Piąta bitwa vs Cibor Król Pieszyc. Kolega miał zgrabną rozpiskę z Punisherem Deathrain na bombach i Conner netach wspartą Zeta Liderem i... oczywiście, że Whisper! Nie mogłem w to uwierzyć, nie wiem jakie jest wrocławskie Meta ale 3 razy na jednym turnieju grać z Tie Phantomem to jakiś dramat. Niestety Deathrain okazał sie mocniejszy niż Redline, kilka razy udanie rzucił bomby - raz miny kasetowe, raz Conner Neta i wyłączył z gry Lambdę i Redline. Whisper zrobiła swoje i zjadła Inkwizytora. Odpaliłem torpedy i zostawiłem Zeta Lidera na 1 HP, Deathfire został bez tarcz jednak skończyło się na 0:100.



Ostatnia szósta bitwa vs Biniek: 3 Tie Defender: Pilot Glewii z VI, Płk. Vessery z VI oraz Maarek Stele z Adaptacją, wszyscy trzej z tytułem x7 (evade). Niestety znowu przegrałem inicjatywę i ruszałem się inkwizytorem po Defenderach co bardzo utrudniało mi życie. Bardzo nie chciałem iść z Defenderami na jousta bo wiedziałem jak to się skończy ale po początkowych manewrach i dotarciu na środek stołu skończyło się na jouście 3vs3. Joust oczywiście poszedł źle, Redline nie odpalił torped i zginął. Po nawrocie (białe kojo 4?) zginęła Lambda. Inkwizytor robił co mógł, uszkodził Vesseryego i Stela, kombinował i uciekał. Przeżył bitwę ale udało się tylko ściągnąć tarcze dwóm Defenderom. Porażka 0:69.



Miejsca: turniej wygrał Jagal z 5 zwycięstwami, Świetlik był 6., Zbychu Krzempek 9., Go Dzuki 27., Zorg 32.


Podczas ceremonii rozdania nagród okazało się, że wygrałem nagrodę Fair Play i otrzymałem nowiutkiego, ślicznego Jumpmastera. Ależ się ucieszyłem, wreszcie przetestuję Dengara :)

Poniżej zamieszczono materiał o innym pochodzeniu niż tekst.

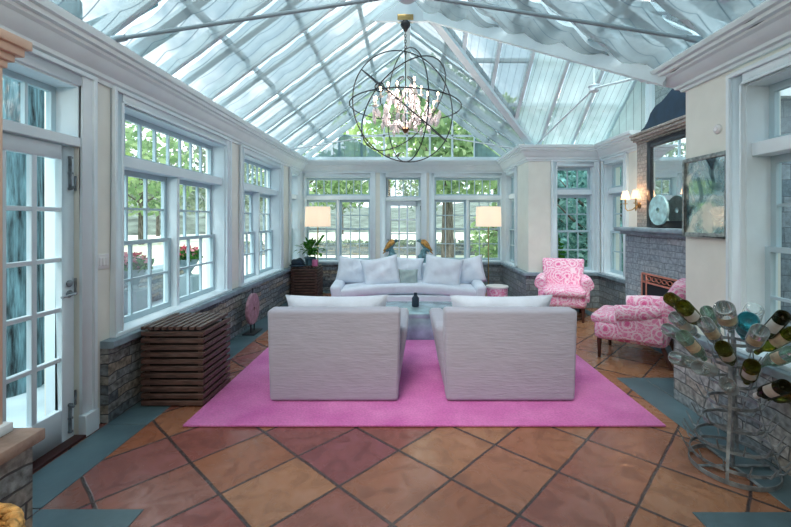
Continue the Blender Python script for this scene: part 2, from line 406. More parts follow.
def tile_mat():
    m,nt,out=newmat('terracotta_tiles')
    p=N(nt,'ShaderNodeBsdfPrincipled'); L(nt,p.outputs[0],out.inputs[0])
    g=N(nt,'ShaderNodeNewGeometry'); sp=N(nt,'ShaderNodeSeparateXYZ'); L(nt,g.outputs['Position'],sp.inputs[0])
    nzw=N(nt,'ShaderNodeTexNoise'); nzw.inputs['Scale'].default_value=5; L(nt,g.outputs['Position'],nzw.inputs['Vector'])
    wob=math_(nt,'MULTIPLY',math_(nt,'SUBTRACT',nzw.outputs[0],.5),.011)
    ca,sa=.6815,.7319
    u=math_(nt,'ADD',math_(nt,'ADD',math_(nt,'MULTIPLY',sp.outputs[0],ca),math_(nt,'MULTIPLY',sp.outputs[1],sa)),wob)
    v=math_(nt,'ADD',math_(nt,'SUBTRACT',math_(nt,'MULTIPLY',sp.outputs[1],ca),math_(nt,'MULTIPLY',sp.outputs[0],sa)),wob)
    tu=math_(nt,'DIVIDE',math_(nt,'SUBTRACT',u,1.896),.485); tv=math_(nt,'DIVIDE',math_(nt,'SUBTRACT',v,1.414),.425)
    fu=math_(nt,'FLOOR',tu); fv=math_(nt,'FLOOR',tv)
    ru=math_(nt,'ABSOLUTE',math_(nt,'SUBTRACT',math_(nt,'SUBTRACT',tu,fu),.5)); rv=math_(nt,'ABSOLUTE',math_(nt,'SUBTRACT',math_(nt,'SUBTRACT',tv,fv),.5))
    mx=math_(nt,'MAXIMUM',ru,rv)
    grout=N(nt,'ShaderNodeMapRange'); grout.inputs[1].default_value=.476; grout.inputs[2].default_value=.487; L(nt,mx,grout.inputs[0])
    cb=N(nt,'ShaderNodeCombineXYZ'); L(nt,fu,cb.inputs[0]); L(nt,fv,cb.inputs[1])
    wn=N(nt,'ShaderNodeTexWhiteNoise'); wn.noise_dimensions='3D'; L(nt,cb.outputs[0],wn.inputs['Vector'])
    base=ramp(nt,wn.outputs[0],[(0,s2l(146,96,74)),(.22,s2l(158,114,88)),(.42,s2l(138,84,80)),(.6,s2l(160,118,90)),(.8,s2l(128,78,86)),(1,s2l(150,98,72))])
    nz=N(nt,'ShaderNodeTexNoise'); nz.inputs['Scale'].default_value=7; nz.inputs['Detail'].default_value=5; nz.inputs['Distortion'].default_value=1.2
    off=N(nt,'ShaderNodeVectorMath',operation='ADD'); L(nt,g.outputs['Position'],off.inputs[0])
    sc=N(nt,'ShaderNodeVectorMath',operation='SCALE'); L(nt,wn.outputs['Color'],sc.inputs[0]); sc.inputs['Scale'].default_value=9; L(nt,sc.outputs[0],off.inputs[1])
    L(nt,off.outputs[0],nz.inputs['Vector'])
    mot_sheen=ramp(nt,nz.outputs[0],[(.3,(.72,.70,.72)),(.52,(1,1,1)),(.72,(1.14,1.20,1.36))])  # tile mottling; the bluish top stop paints in a sky sheen
    base=mixc(nt,1,base,mot_sheen,'MULTIPLY')
    tn=N(nt,'ShaderNodeMapRange'); tn.inputs[1].default_value=.7; tn.inputs[2].default_value=1.8; tn.inputs[4].default_value=.7; L(nt,sp.outputs[0],tn.inputs[0])
    base=mixc(nt,tn.outputs[0],base,mixc(nt,1,mot_sheen,s2l(160,120,88),'MULTIPLY'))
    base=mixc(nt,grout.outputs[0],base,s2l(70,62,62))
    L(nt,base,p.inputs['Base Color'])
    L(nt,ramp(nt,nz.outputs[0],[(.3,(.38,.38,.38)),(.7,(.14,.14,.14))]),p.inputs['Roughness'])
    h=math_(nt,'SUBTRACT',math_(nt,'MULTIPLY',nz.outputs[0],.35),grout.outputs[0])
    b=N(nt,'ShaderNodeBump'); b.inputs['Strength'].default_value=.35; b.inputs['Distance'].default_value=.012
    L(nt,h,b.inputs['Height']); L(nt,b.outputs[0],p.inputs['Normal']); return m
M['tile']=tile_mat()
def rug_mat():
    m,nt,out=newmat('pink_wool_rug')
    p=N(nt,'ShaderNodeBsdfPrincipled'); L(nt,p.outputs[0],out.inputs[0]); p.inputs['Roughness'].default_value=.95; p.inputs['Specular IOR Level'].default_value=.1
    p.inputs['Sheen Weight'].default_value=.3
    g=N(nt,'ShaderNodeNewGeometry')
    nz=N(nt,'ShaderNodeTexNoise'); nz.inputs['Scale'].default_value=3; nz.inputs['Detail'].default_value=6; L(nt,g.outputs['Position'],nz.inputs['Vector'])
    n2=N(nt,'ShaderNodeTexNoise'); n2.inputs['Scale'].default_value=70; L(nt,g.outputs['Position'],n2.inputs['Vector'])
    a=ramp(nt,nz.outputs[0],[(.3,s2l(192,98,168)),(.7,s2l(214,132,190))])
    a=mixc(nt,1,a,ramp(nt,n2.outputs[0],[(.3,(.85,.85,.85)),(.7,(1.1,1.1,1.1))]),'MULTIPLY')
    L(nt,a,p.inputs['Base Color'])
    b=N(nt,'ShaderNodeBump'); b.inputs['Strength'].default_value=.4; b.inputs['Distance'].default_value=.01
    L(nt,n2.outputs[0],b.inputs['Height']); L(nt,b.outputs[0],p.inputs['Normal']); return m
M['rug']=rug_mat()
WORLD,HALL,EXPO,VIEW=1.1,32,1.08,'Standard'
# ================================================================== THE SHELL
XL,XR,XRF,XW = -2.26,2.30,2.08,3.32     # wall planes: left, right near, right far, wing end
YB,YW,YN = 8.65,6.95,3.35               # back wall, far wall of wing, near wall of wing
TOP=2.74; TH=.24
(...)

Podsumowanie: turniej mimo wyniku "sportowego" uważam za udany, dobrze się bawiłem, poznałem kilku fajowych nowych ludzi, wygrałem statek. Miejsce do grania było bardzo dobre: dużo miejsca, klimatyzacja, strefa gastronomiczna na miejscu oraz czas na obiad między grami. Bardzo dobra była też organizacja turnieju, bez opóźnień i kwasów. Wrocław i Aleja Bielany to super miejsce na granie i postaram się przyjechać na kolejny turniej z cyklu "Turnieje o Puchar Dolnego Śląska".